Pour les deux syndicats, « le projet manque de vision globale ». En effet, la rénovation concerne seulement le bâtiment des primaires. Celui occupé par la maternelle n’est pas concerné par la rénovation. Il devrait être occupé par les centres aérés (actuellement accueillis dans d’autres locaux). Il continuera donc à être chauffé pareil. Exit les économies d’énergie. Côté effectif, il y a moins d’enfants qui fréquentent le centre aéré que d’enfants scolarisés. Autre particularité de cette école, elle occupe un bâtiment Pailleron (2) qui nécessite des exercices d’évacuation réguliers. Habituées, les équipes en place en maîtrisent le protocole, ce qui n’est pas le cas des équipes du centre de loisirs. Et ce ne sont pas les seuls problèmes posés par le déménagement de la maternelle.
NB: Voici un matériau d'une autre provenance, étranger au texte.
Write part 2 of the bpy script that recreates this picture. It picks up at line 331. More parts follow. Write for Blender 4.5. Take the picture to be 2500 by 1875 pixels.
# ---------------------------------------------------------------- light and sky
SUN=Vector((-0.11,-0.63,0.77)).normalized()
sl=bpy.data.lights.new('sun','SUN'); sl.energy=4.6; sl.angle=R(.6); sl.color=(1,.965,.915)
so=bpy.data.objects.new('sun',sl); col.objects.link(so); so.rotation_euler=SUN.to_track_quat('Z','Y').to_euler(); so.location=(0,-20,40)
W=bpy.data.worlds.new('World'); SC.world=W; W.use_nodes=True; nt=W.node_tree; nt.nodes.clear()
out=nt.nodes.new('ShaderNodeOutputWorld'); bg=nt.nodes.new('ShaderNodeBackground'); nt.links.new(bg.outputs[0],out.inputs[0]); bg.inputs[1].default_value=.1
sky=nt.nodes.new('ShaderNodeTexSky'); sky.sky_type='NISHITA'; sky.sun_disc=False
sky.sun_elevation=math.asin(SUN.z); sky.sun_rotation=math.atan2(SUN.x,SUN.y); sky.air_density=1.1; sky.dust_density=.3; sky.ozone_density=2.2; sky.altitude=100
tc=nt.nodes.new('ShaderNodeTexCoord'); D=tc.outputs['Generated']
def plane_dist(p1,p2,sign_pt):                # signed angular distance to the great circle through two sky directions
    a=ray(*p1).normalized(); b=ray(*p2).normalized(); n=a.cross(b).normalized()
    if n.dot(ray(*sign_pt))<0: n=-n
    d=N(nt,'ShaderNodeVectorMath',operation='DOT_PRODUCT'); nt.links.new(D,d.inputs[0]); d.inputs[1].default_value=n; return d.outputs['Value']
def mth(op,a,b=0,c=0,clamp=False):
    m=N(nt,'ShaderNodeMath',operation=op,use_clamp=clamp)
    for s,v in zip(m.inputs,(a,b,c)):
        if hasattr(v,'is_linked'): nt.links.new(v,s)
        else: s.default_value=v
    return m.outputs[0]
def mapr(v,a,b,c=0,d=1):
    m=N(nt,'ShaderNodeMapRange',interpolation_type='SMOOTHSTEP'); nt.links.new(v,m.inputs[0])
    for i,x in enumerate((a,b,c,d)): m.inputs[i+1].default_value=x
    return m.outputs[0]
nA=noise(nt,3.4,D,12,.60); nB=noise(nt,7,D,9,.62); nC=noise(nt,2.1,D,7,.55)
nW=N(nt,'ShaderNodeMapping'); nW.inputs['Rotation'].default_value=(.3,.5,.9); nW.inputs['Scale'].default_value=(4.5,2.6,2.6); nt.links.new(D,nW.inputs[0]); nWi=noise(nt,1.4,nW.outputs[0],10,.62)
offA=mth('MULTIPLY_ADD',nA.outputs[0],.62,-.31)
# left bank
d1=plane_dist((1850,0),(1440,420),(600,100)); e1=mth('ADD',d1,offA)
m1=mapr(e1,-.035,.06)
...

Un regroupement qui pose question
D’abord, au sujet de la surface disponible, Laetitia V., représentante FCPE s’interroge : « comment faire rentrer la bibliothèque, les six classes, la salle de motricité, la salle polyvalente, les deux dortoirs, la salle des profs, la cuisine, les bureaux de la directrice et des ATSEM et les sanitaires dans un espace plus petit ? Pour la mairie ce n’est pas un sujet, on nous répond que ça rentre au vu du nombre de mètres carrés réglementaires par enfant ».
Autre préoccupation, les rythmes scolaires qui sont « en conflit, par exemple quand les petits font la sieste, les primaires sont en récréation » nous explique un enseignant. L’équipe pédagogique s’exprime en connaissance de cause puisqu’une expérimentation similaire avait été menée il y a une quinzaine d’années. Selon nos sources, « ça a été l’horreur » et la maternelle avait finalement été rapatriée dans ses locaux.
Pour l’écologie, c ’est option facultative
Plus que tout, le déménagement de la maternelle mettrait à mal le projet pédagogique où le vivant est au centre des activités. Dans la configuration voulue par la mairie, il deviendrait compliqué voire impossible de profiter des espaces extérieurs. Imaginez un peu, préparer, en hiver, un groupe 25 enfants de 3 à 4 ans, ouvrir les portails, traverser la cour. « Ça deviendra une expédition, on passera plus de temps à se déplacer qu’à travailler sur le compost, le fait d’être proche de l’extérieur facilite de sortir à tout moment » explique l’enseignant. Du coup, sport de plein air, jardinage, cueillette ou observation du vivant ne seront plus quotidiennes mais à la marge. En compensation, la mairie propose des carrés potagers « mais c’est incomparable » déplore une parente d’élève.
Enfin, les parents craignent que l’accès à l’école devienne plus dangereux sur un axe très fréquenté aux horaires scolaires. À ce jour, la situation est déjà compliquée malgré les deux entrées séparées. Si les écoles sont regroupées, tous les élèves convergeront vers un point unique, sur des trottoirs étroits et peu adaptés.
Alors, pourquoi ce choix du regroupement des écoles ? Interrogée à ce sujet, l’élue en charge du dossier, Mme Graveleau, affirme que « il n’y a aucun projet de fusion en cours ». Communication pour apaiser les esprits ? Prise en compte des critiques émises ? En tout cas, « tous les parents s’opposent au déménagement » assurent les représentants des parents d’élèves qui continuent à s’organiser. La pétition, lancée en juin, a recueilli 200 signatures. Leurs revendications sont claires. D’abord, revenir sur le projet de fusion des écoles, engager des travaux d’isolation du bâtiment des maternelles et faire en sorte que l’école des petit.es puisse durablement se maintenir dans son écrin de calme et de verdure.
(1) E3D pour « écoles en démarche de développement durable ».
(2) Les bâtiments de type Pailleron, du nom du collège détruit par un incendie meurtrier (20 morts), sont des édifices construits dans les années 70 pour répondre, en un temps record, à la pénurie de collèges. Ces bâtiments à structure métallique sont considérés comme dangereux en raison de leur faible durée de résistance au feu.